§ SET TASK: Reproduce each line exactly. Skip none.

= = = =

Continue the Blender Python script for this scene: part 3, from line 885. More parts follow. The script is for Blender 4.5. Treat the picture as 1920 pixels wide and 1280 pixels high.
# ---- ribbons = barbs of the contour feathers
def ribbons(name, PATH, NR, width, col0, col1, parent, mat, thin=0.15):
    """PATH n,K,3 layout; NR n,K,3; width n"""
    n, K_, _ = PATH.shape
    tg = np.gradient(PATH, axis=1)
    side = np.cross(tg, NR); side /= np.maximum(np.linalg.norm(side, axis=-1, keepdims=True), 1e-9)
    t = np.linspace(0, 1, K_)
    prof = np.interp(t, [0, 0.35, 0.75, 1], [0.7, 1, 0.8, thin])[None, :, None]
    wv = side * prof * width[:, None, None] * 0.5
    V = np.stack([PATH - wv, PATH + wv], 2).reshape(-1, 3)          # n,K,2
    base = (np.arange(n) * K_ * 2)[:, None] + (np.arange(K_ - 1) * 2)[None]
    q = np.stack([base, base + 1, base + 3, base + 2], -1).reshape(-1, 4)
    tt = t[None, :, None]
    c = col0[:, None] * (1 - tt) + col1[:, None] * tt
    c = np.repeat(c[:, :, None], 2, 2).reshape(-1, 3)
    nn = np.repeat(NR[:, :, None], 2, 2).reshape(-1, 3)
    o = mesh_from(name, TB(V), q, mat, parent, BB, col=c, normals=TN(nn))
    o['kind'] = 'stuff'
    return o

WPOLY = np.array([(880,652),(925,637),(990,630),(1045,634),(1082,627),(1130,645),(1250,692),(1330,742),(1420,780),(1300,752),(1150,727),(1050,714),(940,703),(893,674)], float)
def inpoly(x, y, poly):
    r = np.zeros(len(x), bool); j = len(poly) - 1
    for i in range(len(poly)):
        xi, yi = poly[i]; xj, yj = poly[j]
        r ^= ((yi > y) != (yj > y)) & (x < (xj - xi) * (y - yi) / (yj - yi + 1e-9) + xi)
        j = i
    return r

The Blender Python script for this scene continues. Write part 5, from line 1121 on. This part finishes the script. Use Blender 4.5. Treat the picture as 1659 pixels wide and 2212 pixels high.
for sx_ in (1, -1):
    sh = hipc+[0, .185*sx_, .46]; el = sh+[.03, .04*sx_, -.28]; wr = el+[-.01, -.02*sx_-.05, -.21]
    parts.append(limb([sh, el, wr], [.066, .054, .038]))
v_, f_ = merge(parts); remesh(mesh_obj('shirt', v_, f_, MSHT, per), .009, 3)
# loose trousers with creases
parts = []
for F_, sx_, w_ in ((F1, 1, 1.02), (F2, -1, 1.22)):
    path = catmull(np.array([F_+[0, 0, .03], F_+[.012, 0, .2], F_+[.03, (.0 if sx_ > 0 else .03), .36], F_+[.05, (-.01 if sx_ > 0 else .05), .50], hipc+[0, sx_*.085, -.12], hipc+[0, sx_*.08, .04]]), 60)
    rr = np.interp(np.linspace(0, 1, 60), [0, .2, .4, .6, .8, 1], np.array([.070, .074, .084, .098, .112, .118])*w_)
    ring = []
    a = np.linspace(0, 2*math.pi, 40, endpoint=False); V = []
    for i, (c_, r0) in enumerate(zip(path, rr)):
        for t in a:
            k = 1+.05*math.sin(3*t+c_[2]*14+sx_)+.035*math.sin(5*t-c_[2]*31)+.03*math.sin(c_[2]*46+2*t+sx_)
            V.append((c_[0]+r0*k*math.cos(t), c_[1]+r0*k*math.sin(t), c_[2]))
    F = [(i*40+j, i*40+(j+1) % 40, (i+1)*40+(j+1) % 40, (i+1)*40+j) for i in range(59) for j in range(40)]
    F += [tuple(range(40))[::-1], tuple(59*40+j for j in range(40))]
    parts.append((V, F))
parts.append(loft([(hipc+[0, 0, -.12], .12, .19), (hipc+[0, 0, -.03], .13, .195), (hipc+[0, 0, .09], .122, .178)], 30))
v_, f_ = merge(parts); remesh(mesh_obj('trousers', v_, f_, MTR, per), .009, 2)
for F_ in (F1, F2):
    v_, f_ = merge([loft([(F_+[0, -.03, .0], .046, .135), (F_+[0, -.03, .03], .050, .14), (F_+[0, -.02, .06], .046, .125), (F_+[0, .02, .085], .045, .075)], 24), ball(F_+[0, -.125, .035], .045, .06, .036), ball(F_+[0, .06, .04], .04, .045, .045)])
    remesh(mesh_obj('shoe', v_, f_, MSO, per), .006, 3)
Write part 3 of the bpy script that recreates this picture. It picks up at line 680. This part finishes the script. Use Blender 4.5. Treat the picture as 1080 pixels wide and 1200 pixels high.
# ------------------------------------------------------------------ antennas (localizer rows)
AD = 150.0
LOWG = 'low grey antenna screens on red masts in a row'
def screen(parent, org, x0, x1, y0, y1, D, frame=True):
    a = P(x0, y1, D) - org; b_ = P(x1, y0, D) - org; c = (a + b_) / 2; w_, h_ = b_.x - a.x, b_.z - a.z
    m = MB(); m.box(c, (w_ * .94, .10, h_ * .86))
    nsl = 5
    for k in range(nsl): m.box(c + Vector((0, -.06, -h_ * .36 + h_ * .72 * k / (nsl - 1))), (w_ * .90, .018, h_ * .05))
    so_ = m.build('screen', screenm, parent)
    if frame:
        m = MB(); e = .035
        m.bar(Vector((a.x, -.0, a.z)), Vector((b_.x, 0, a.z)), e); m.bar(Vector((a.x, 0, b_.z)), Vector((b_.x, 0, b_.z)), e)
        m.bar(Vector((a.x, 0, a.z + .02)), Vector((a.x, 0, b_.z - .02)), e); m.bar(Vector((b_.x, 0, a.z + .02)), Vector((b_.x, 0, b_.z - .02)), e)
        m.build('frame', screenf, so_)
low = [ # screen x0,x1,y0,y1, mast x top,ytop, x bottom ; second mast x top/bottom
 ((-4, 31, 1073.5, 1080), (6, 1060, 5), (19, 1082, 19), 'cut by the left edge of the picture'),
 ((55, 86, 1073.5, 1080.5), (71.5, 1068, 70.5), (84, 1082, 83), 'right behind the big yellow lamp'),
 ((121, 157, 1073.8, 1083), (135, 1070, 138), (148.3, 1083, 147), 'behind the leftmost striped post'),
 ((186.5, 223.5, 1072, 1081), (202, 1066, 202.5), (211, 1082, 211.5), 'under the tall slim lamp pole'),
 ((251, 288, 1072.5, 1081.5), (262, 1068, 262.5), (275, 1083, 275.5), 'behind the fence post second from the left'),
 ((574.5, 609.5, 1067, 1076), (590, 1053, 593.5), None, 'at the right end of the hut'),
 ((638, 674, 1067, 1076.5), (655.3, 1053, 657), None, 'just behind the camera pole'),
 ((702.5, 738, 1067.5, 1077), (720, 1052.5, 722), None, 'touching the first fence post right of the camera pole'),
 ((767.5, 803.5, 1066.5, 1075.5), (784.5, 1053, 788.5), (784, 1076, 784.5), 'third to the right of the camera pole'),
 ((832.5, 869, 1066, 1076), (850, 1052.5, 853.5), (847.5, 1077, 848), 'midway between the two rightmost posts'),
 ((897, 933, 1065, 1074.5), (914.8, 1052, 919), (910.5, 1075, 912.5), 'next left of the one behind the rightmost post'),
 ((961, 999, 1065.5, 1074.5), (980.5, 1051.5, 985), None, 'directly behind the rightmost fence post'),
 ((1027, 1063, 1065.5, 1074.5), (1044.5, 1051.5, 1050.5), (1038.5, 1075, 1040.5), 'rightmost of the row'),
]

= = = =

§ FULL ANSWER:
Continue the Blender Python script for this scene: part 3, from line 885. More parts follow. The script is for Blender 4.5. Treat the picture as 1920 pixels wide and 1280 pixels high.
# ---- ribbons = barbs of the contour feathers
def ribbons(name, PATH, NR, width, col0, col1, parent, mat, thin=0.15):
    """PATH n,K,3 layout; NR n,K,3; width n"""
    n, K_, _ = PATH.shape
    tg = np.gradient(PATH, axis=1)
    side = np.cross(tg, NR); side /= np.maximum(np.linalg.norm(side, axis=-1, keepdims=True), 1e-9)
    t = np.linspace(0, 1, K_)
    prof = np.interp(t, [0, 0.35, 0.75, 1], [0.7, 1, 0.8, thin])[None, :, None]
    wv = side * prof * width[:, None, None] * 0.5
    V = np.stack([PATH - wv, PATH + wv], 2).reshape(-1, 3)          # n,K,2
    base = (np.arange(n) * K_ * 2)[:, None] + (np.arange(K_ - 1) * 2)[None]
    q = np.stack([base, base + 1, base + 3, base + 2], -1).reshape(-1, 4)
    tt = t[None, :, None]
    c = col0[:, None] * (1 - tt) + col1[:, None] * tt
    c = np.repeat(c[:, :, None], 2, 2).reshape(-1, 3)
    nn = np.repeat(NR[:, :, None], 2, 2).reshape(-1, 3)
    o = mesh_from(name, TB(V), q, mat, parent, BB, col=c, normals=TN(nn))
    o['kind'] = 'stuff'
    return o

WPOLY = np.array([(880,652),(925,637),(990,630),(1045,634),(1082,627),(1130,645),(1250,692),(1330,742),(1420,780),(1300,752),(1150,727),(1050,714),(940,703),(893,674)], float)
def inpoly(x, y, poly):
    r = np.zeros(len(x), bool); j = len(poly) - 1
    for i in range(len(poly)):
        xi, yi = poly[i]; xj, yj = poly[j]
        r ^= ((yi > y) != (yj > y)) & (x < (xj - xi) * (y - yi) / (yj - yi + 1e-9) + xi)
        j = i
    return r

The Blender Python script for this scene continues. Write part 5, from line 1121 on. This part finishes the script. Use Blender 4.5. Treat the picture as 1659 pixels wide and 2212 pixels high.
for sx_ in (1, -1):
    sh = hipc+[0, .185*sx_, .46]; el = sh+[.03, .04*sx_, -.28]; wr = el+[-.01, -.02*sx_-.05, -.21]
    parts.append(limb([sh, el, wr], [.066, .054, .038]))
v_, f_ = merge(parts); remesh(mesh_obj('shirt', v_, f_, MSHT, per), .009, 3)
# loose trousers with creases
parts = []
for F_, sx_, w_ in ((F1, 1, 1.02), (F2, -1, 1.22)):
    path = catmull(np.array([F_+[0, 0, .03], F_+[.012, 0, .2], F_+[.03, (.0 if sx_ > 0 else .03), .36], F_+[.05, (-.01 if sx_ > 0 else .05), .50], hipc+[0, sx_*.085, -.12], hipc+[0, sx_*.08, .04]]), 60)
    rr = np.interp(np.linspace(0, 1, 60), [0, .2, .4, .6, .8, 1], np.array([.070, .074, .084, .098, .112, .118])*w_)
    ring = []
    a = np.linspace(0, 2*math.pi, 40, endpoint=False); V = []
    for i, (c_, r0) in enumerate(zip(path, rr)):
        for t in a:
            k = 1+.05*math.sin(3*t+c_[2]*14+sx_)+.035*math.sin(5*t-c_[2]*31)+.03*math.sin(c_[2]*46+2*t+sx_)
            V.append((c_[0]+r0*k*math.cos(t), c_[1]+r0*k*math.sin(t), c_[2]))
    F = [(i*40+j, i*40+(j+1) % 40, (i+1)*40+(j+1) % 40, (i+1)*40+j) for i in range(59) for j in range(40)]
    F += [tuple(range(40))[::-1], tuple(59*40+j for j in range(40))]
    parts.append((V, F))
parts.append(loft([(hipc+[0, 0, -.12], .12, .19), (hipc+[0, 0, -.03], .13, .195), (hipc+[0, 0, .09], .122, .178)], 30))
v_, f_ = merge(parts); remesh(mesh_obj('trousers', v_, f_, MTR, per), .009, 2)
for F_ in (F1, F2):
    v_, f_ = merge([loft([(F_+[0, -.03, .0], .046, .135), (F_+[0, -.03, .03], .050, .14), (F_+[0, -.02, .06], .046, .125), (F_+[0, .02, .085], .045, .075)], 24), ball(F_+[0, -.125, .035], .045, .06, .036), ball(F_+[0, .06, .04], .04, .045, .045)])
    remesh(mesh_obj('shoe', v_, f_, MSO, per), .006, 3)
Write part 3 of the bpy script that recreates this picture. It picks up at line 680. This part finishes the script. Use Blender 4.5. Treat the picture as 1080 pixels wide and 1200 pixels high.
# ------------------------------------------------------------------ antennas (localizer rows)
AD = 150.0
LOWG = 'low grey antenna screens on red masts in a row'
def screen(parent, org, x0, x1, y0, y1, D, frame=True):
    a = P(x0, y1, D) - org; b_ = P(x1, y0, D) - org; c = (a + b_) / 2; w_, h_ = b_.x - a.x, b_.z - a.z
    m = MB(); m.box(c, (w_ * .94, .10, h_ * .86))
    nsl = 5
    for k in range(nsl): m.box(c + Vector((0, -.06, -h_ * .36 + h_ * .72 * k / (nsl - 1))), (w_ * .90, .018, h_ * .05))
    so_ = m.build('screen', screenm, parent)
    if frame:
        m = MB(); e = .035
        m.bar(Vector((a.x, -.0, a.z)), Vector((b_.x, 0, a.z)), e); m.bar(Vector((a.x, 0, b_.z)), Vector((b_.x, 0, b_.z)), e)
        m.bar(Vector((a.x, 0, a.z + .02)), Vector((a.x, 0, b_.z - .02)), e); m.bar(Vector((b_.x, 0, a.z + .02)), Vector((b_.x, 0, b_.z - .02)), e)
        m.build('frame', screenf, so_)
low = [ # screen x0,x1,y0,y1, mast x top,ytop, x bottom ; second mast x top/bottom
 ((-4, 31, 1073.5, 1080), (6, 1060, 5), (19, 1082, 19), 'cut by the left edge of the picture'),
 ((55, 86, 1073.5, 1080.5), (71.5, 1068, 70.5), (84, 1082, 83), 'right behind the big yellow lamp'),
 ((121, 157, 1073.8, 1083), (135, 1070, 138), (148.3, 1083, 147), 'behind the leftmost striped post'),
 ((186.5, 223.5, 1072, 1081), (202, 1066, 202.5), (211, 1082, 211.5), 'under the tall slim lamp pole'),
 ((251, 288, 1072.5, 1081.5), (262, 1068, 262.5), (275, 1083, 275.5), 'behind the fence post second from the left'),
 ((574.5, 609.5, 1067, 1076), (590, 1053, 593.5), None, 'at the right end of the hut'),
 ((638, 674, 1067, 1076.5), (655.3, 1053, 657), None, 'just behind the camera pole'),
 ((702.5, 738, 1067.5, 1077), (720, 1052.5, 722), None, 'touching the first fence post right of the camera pole'),
 ((767.5, 803.5, 1066.5, 1075.5), (784.5, 1053, 788.5), (784, 1076, 784.5), 'third to the right of the camera pole'),
 ((832.5, 869, 1066, 1076), (850, 1052.5, 853.5), (847.5, 1077, 848), 'midway between the two rightmost posts'),
 ((897, 933, 1065, 1074.5), (914.8, 1052, 919), (910.5, 1075, 912.5), 'next left of the one behind the rightmost post'),
 ((961, 999, 1065.5, 1074.5), (980.5, 1051.5, 985), None, 'directly behind the rightmost fence post'),
 ((1027, 1063, 1065.5, 1074.5), (1044.5, 1051.5, 1050.5), (1038.5, 1075, 1040.5), 'rightmost of the row'),
]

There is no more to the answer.